> [Data extract]:
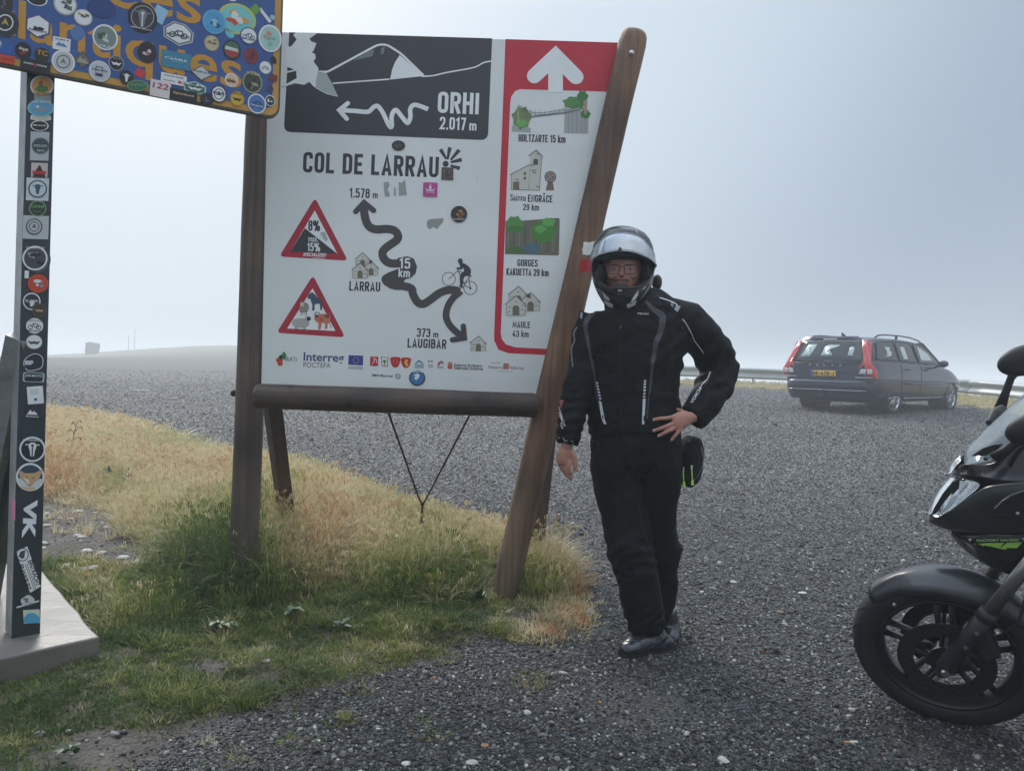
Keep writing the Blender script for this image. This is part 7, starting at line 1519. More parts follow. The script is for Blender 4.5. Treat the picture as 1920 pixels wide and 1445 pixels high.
# front mudguard, arched over the tyre
V, F = [], []; aa = np.linspace(math.radians(143), math.radians(38), 26)
for i, a in enumerate(aa):
    t = i / 25; hw_ = .052 + .026 * math.sin(math.pi * min(1, t * 1.25)) ** .6; drop = .030 + .040 * math.sin(math.pi * t) ** .8; r0 = RT + .012 + .006 * math.sin(math.pi * t)
    if i == 0: hw_ = .034; drop = .012
    for k in range(15):
        s_ = -1 + 2 * k / 14; l = hw_ * math.sin(s_ * math.pi / 2 * .96); rr_ = r0 - drop * (1 - math.cos(s_ * math.pi / 2 * .98)) ; sd2 = math.sin(math.pi * min(1, max(0, (t - .28) / .72))) ** 1.3 * math.exp(-((abs(s_) - .72) / .16) ** 2); V.append(wh(rr_ + .006 * sd2, a, l + math.copysign(.016 * sd2, s_)))
F = [(i * 15 + k, i * 15 + k + 1, (i + 1) * 15 + k + 1, (i + 1) * 15 + k) for i in range(25) for k in range(14)]
# aa runs from the front (left) to the rear (right) of the wheel
V = [Vector(v) for v in V]; mg = mesh('front_mudguard', V, F, moto, m_satin, smooth=True); sd_ = mg.modifiers.new('thick', 'SOLIDIFY'); sd_.thickness = .003
# ---- fairing. photo crops
k5 = lambda P: [(1570 + u / 3.44, 640 + v / 3.44) for u, v in P]; k6 = lambda P: [(1570 + u / 3.61, 1000 + v / 3.61) for u, v in P]
def skin_grid(name, rows, m, parent, th_=.004, mirror=True):
    """rows of (pixel, lateral) points, from the centre line outwards; mirrored to the far side"""
    R_ = [[loc(bp_(x, y, l)) for (x, y), l in row] for row in rows]; n = len(R_[0]); V = []; F = []
    for row in R_:
        for p in row: V.append(p)
    for j in range(len(R_) - 1):
        for i in range(n - 1): F.append((j * n + i, j * n + i + 1, (j + 1) * n + i + 1, (j + 1) * n + i))
    if mirror:
        o = len(V); V += [(f, -l, u) for f, l, u in V]; F += [tuple(reversed([i + o for i in q])) for q in F]
    Vw = [mb(*p) for p in V]; o_ = mesh(name, Vw, F, parent, m, smooth=True); bm = bmesh.new(); bm.from_mesh(o_.data); bmesh.ops.remove_doubles(bm, verts=bm.verts, dist=.0006); bmesh.ops.recalc_face_normals(bm, faces=bm.faces); bm.to_mesh(o_.data); bm.free()
    sb = o_.modifiers.new('sub', 'SUBSURF'); sb.levels = sb.render_levels = 2
    if th_: sd_ = o_.modifiers.new('thick', 'SOLIDIFY'); sd_.thickness = th_; sd_.offset = -1
    return o_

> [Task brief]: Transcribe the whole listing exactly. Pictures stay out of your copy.

> [Task result]:
Keep writing the Blender script for this image. This is part 7, starting at line 1519. More parts follow. The script is for Blender 4.5. Treat the picture as 1920 pixels wide and 1445 pixels high.
# front mudguard, arched over the tyre
V, F = [], []; aa = np.linspace(math.radians(143), math.radians(38), 26)
for i, a in enumerate(aa):
    t = i / 25; hw_ = .052 + .026 * math.sin(math.pi * min(1, t * 1.25)) ** .6; drop = .030 + .040 * math.sin(math.pi * t) ** .8; r0 = RT + .012 + .006 * math.sin(math.pi * t)
    if i == 0: hw_ = .034; drop = .012
    for k in range(15):
        s_ = -1 + 2 * k / 14; l = hw_ * math.sin(s_ * math.pi / 2 * .96); rr_ = r0 - drop * (1 - math.cos(s_ * math.pi / 2 * .98)) ; sd2 = math.sin(math.pi * min(1, max(0, (t - .28) / .72))) ** 1.3 * math.exp(-((abs(s_) - .72) / .16) ** 2); V.append(wh(rr_ + .006 * sd2, a, l + math.copysign(.016 * sd2, s_)))
F = [(i * 15 + k, i * 15 + k + 1, (i + 1) * 15 + k + 1, (i + 1) * 15 + k) for i in range(25) for k in range(14)]
# aa runs from the front (left) to the rear (right) of the wheel
V = [Vector(v) for v in V]; mg = mesh('front_mudguard', V, F, moto, m_satin, smooth=True); sd_ = mg.modifiers.new('thick', 'SOLIDIFY'); sd_.thickness = .003
# ---- fairing. photo crops
k5 = lambda P: [(1570 + u / 3.44, 640 + v / 3.44) for u, v in P]; k6 = lambda P: [(1570 + u / 3.61, 1000 + v / 3.61) for u, v in P]
def skin_grid(name, rows, m, parent, th_=.004, mirror=True):
    """rows of (pixel, lateral) points, from the centre line outwards; mirrored to the far side"""
    R_ = [[loc(bp_(x, y, l)) for (x, y), l in row] for row in rows]; n = len(R_[0]); V = []; F = []
    for row in R_:
        for p in row: V.append(p)
    for j in range(len(R_) - 1):
        for i in range(n - 1): F.append((j * n + i, j * n + i + 1, (j + 1) * n + i + 1, (j + 1) * n + i))
    if mirror:
        o = len(V); V += [(f, -l, u) for f, l, u in V]; F += [tuple(reversed([i + o for i in q])) for q in F]
    Vw = [mb(*p) for p in V]; o_ = mesh(name, Vw, F, parent, m, smooth=True); bm = bmesh.new(); bm.from_mesh(o_.data); bmesh.ops.remove_doubles(bm, verts=bm.verts, dist=.0006); bmesh.ops.recalc_face_normals(bm, faces=bm.faces); bm.to_mesh(o_.data); bm.free()
    sb = o_.modifiers.new('sub', 'SUBSURF'); sb.levels = sb.render_levels = 2
    if th_: sd_ = o_.modifiers.new('thick', 'SOLIDIFY'); sd_.thickness = th_; sd_.offset = -1
    return o_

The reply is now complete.